US Personal Income Rises 0.4% in May

WASHINGTON (MNI) -- The U.S. May personal income is flashing caution and the latest weekly unemployment claims data are steady.

May personal income posted +0.4%, personal consumption expenditures +0.2%, and core PCE prices +0.2% for +1.5% over-the-year in their biggest gain since February 2013.

Real PCE fell 0.1% after -0.2% in April as levels were revised lower. So Q2 consumption growth is running under +2% in a very modest gain that could lower GDP estimates. This suggests a still cautious consumer.

Real spending on durables jumped 1.0% in May, led by autos, which accounted for more than half the increase. Real spending on nondurables and services fell.
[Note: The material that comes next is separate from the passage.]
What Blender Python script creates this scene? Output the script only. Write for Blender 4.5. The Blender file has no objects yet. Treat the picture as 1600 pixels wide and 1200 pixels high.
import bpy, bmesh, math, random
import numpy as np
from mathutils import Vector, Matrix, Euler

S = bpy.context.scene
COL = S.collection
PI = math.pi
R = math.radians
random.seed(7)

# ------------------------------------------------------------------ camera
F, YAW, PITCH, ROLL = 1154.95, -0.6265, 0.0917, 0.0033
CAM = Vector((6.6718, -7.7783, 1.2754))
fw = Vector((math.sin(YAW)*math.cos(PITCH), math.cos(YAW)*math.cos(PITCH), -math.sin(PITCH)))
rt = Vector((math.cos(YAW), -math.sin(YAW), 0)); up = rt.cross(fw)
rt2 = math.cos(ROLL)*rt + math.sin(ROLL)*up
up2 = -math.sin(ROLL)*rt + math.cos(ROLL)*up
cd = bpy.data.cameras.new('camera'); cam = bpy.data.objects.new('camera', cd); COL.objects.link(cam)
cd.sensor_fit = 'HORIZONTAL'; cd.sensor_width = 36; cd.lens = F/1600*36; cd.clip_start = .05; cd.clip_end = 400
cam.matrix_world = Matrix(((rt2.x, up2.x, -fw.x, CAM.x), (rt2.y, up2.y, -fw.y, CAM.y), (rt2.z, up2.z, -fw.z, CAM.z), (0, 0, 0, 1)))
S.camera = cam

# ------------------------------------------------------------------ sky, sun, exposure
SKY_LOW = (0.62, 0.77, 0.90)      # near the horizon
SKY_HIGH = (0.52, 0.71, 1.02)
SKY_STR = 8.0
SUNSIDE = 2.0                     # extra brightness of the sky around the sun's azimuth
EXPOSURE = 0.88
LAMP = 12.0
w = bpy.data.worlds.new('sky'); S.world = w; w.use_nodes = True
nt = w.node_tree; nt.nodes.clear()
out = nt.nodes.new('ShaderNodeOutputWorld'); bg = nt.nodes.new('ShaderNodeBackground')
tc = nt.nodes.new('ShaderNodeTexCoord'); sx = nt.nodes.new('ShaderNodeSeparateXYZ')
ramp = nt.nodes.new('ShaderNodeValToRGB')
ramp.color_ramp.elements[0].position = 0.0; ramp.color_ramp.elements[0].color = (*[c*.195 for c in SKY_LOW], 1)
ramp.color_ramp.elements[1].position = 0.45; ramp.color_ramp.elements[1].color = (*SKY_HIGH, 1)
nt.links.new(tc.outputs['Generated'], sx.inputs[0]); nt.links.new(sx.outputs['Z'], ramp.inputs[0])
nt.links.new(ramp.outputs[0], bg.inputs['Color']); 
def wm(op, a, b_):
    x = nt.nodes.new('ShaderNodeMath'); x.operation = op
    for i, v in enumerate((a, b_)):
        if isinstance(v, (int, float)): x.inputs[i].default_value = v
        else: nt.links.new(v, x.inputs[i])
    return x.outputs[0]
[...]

Private wages advanced $27.8 billion in May after +$17.9 billion in April. Most of the jump was in goods-producing manufacturing payrolls.

Wage supplements, proprietors' income, rents, income receipts, and transfers all gained, suggesting a healthy environment, at least for the owners of assets.

But savings jumped to more than $620 billion, putting the saving rate at 1.5%, its best since winter 2013. This also had the effect of impeding spending.

Annual revisions to the personal income data will be released on in the next report on August 1.

In a separate report, initial unemployment claims were down 2,000 to 312,000 in the June 21 week, in a steady state. Claims are in theirfifth week lower, showing the labor market is doing better.

There were no special factors, the Labor Department said.

Continuing claims rose 12,000 to 2.571 million in the June 14 week, but are down from 2.623 million in mid-May. These have been on a steady decline for the last year, reflecting an improved labor market and the expiration of extended benefit programs.